Con este regusto amargo de boca, pero totalmente descansado, me tiro
esta mañana de la cama y abro la puerta para que Gumi salga a pegar ladridos al
amanecer. Pero no dio ni uno. Esta vez ni corrió ni ladró. Esperó tumbado a que
yo terminara de desayunar, me ajustara la botas para caminar y me dirigiera a
la cochera. Tardó en subirse al corsa; en realidad lo hizo cuando quiso. Así
que cuando llegué con Berto de la casa del otro lado de la calle, allí estaba
él, esperando a su padre, al que recibió a mordiscos y manotadas. Son extrañas formas de manifestar
cariño, pensé yo, acostumbrado y rendido a estas “fiestas” y alharacas del
pequeño hacia su progenitor. Por fin se decidió a subir y a dejarse encinturar,
porque él no puede ir de otra manera por carretera; ya está más que comprobado
lo peligroso que puede resultar llevarlo de otra manera.
El valle estaba solitario y aún había rocío sobre la hierba, cuando
empezamos a caminar. Bajamos al arroyo y lo atravesamos justo donde penden los
cascabelillos por docenas. Sin parar, agarro un puñado y los voy comiendo.
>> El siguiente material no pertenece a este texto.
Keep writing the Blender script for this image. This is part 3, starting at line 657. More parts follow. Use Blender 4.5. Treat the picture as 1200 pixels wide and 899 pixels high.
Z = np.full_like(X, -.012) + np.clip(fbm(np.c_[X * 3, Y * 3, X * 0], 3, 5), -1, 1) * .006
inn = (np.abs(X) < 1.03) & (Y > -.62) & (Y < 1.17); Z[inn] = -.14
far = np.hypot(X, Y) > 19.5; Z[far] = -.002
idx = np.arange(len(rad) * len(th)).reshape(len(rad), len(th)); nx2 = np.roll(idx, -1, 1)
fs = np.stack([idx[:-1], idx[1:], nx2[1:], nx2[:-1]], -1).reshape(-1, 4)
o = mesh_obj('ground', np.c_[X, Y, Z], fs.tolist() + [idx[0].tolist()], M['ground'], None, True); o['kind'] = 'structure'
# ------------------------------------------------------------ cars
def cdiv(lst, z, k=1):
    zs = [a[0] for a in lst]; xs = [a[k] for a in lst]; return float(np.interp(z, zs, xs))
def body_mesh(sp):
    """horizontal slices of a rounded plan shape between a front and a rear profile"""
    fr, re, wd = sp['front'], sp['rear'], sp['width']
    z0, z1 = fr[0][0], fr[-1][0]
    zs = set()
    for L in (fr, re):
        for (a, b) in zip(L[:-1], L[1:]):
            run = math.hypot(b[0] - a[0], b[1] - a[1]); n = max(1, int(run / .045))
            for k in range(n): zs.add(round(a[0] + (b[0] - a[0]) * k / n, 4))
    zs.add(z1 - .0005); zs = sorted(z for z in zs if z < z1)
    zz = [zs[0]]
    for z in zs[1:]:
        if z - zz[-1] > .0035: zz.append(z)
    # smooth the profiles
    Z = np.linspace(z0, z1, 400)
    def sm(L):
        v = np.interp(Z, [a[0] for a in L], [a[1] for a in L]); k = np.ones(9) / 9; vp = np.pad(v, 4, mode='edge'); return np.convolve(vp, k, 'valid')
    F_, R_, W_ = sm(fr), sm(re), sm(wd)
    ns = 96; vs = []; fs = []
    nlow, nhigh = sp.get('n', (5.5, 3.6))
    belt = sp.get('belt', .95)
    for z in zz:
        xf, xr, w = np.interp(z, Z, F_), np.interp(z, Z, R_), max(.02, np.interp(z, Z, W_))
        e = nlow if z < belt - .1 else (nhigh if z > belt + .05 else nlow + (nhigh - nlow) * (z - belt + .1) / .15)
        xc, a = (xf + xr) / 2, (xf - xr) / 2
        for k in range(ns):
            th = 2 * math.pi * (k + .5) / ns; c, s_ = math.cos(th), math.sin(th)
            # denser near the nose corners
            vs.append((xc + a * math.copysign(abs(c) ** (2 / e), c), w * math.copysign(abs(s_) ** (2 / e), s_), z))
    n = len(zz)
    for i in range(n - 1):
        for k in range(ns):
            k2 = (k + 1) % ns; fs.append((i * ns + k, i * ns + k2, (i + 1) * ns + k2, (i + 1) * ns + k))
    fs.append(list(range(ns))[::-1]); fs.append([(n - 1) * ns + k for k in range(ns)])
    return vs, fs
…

El
acidillo me hace bien en la boca y retengo el último tito para irle dando
vueltas según voy caminando.
Subimos al páramo y entramos en las pajas. Ya hace tiempo que pasaron las
máquinas y trillaron. El rastrojo, limpio, espera a la ovejas, y se ven
“cabras” de espigas casi vacías o fofas del todo.
Volvemos a bajar al río y pasamos al otro lado, ya de vuelta. El
almuerzo no tiene hora fija, su momento es el de llegada.
Ya no tengo amargor de boca. Pesa, sin embargo, sobre mí una enorme losa
de no sé qué que no consigo apartar. Me fumo un “super mini” con el café que
llevo en el termo, y lo devuelvo a la bolsa de plástico en que lo he traído,
sin sospechar que poco rato después se va a hacer añicos contra las piedras.
Duras peñas las de Castromonte. Acaban de destrozármelo, tras más de
cuarenta años a mi servicio.
Antes de subir al coche para regresar a casa, tiro los restos de vidrio
en el contenedor de la plaza. Ya tengo dispuesto el reemplazo, pero ya no es lo
mismo; el sustituto es de puro plástico.
* En latín lo decían en solo
tres palabras: «corruptio
optimi pessima». La corrupción de los mejores es la
peor de todas. Se ve que nosotros necesitamos alguna más. ¿Será que nos
pensamos mejores que ellos? Pues ¡cuidadito!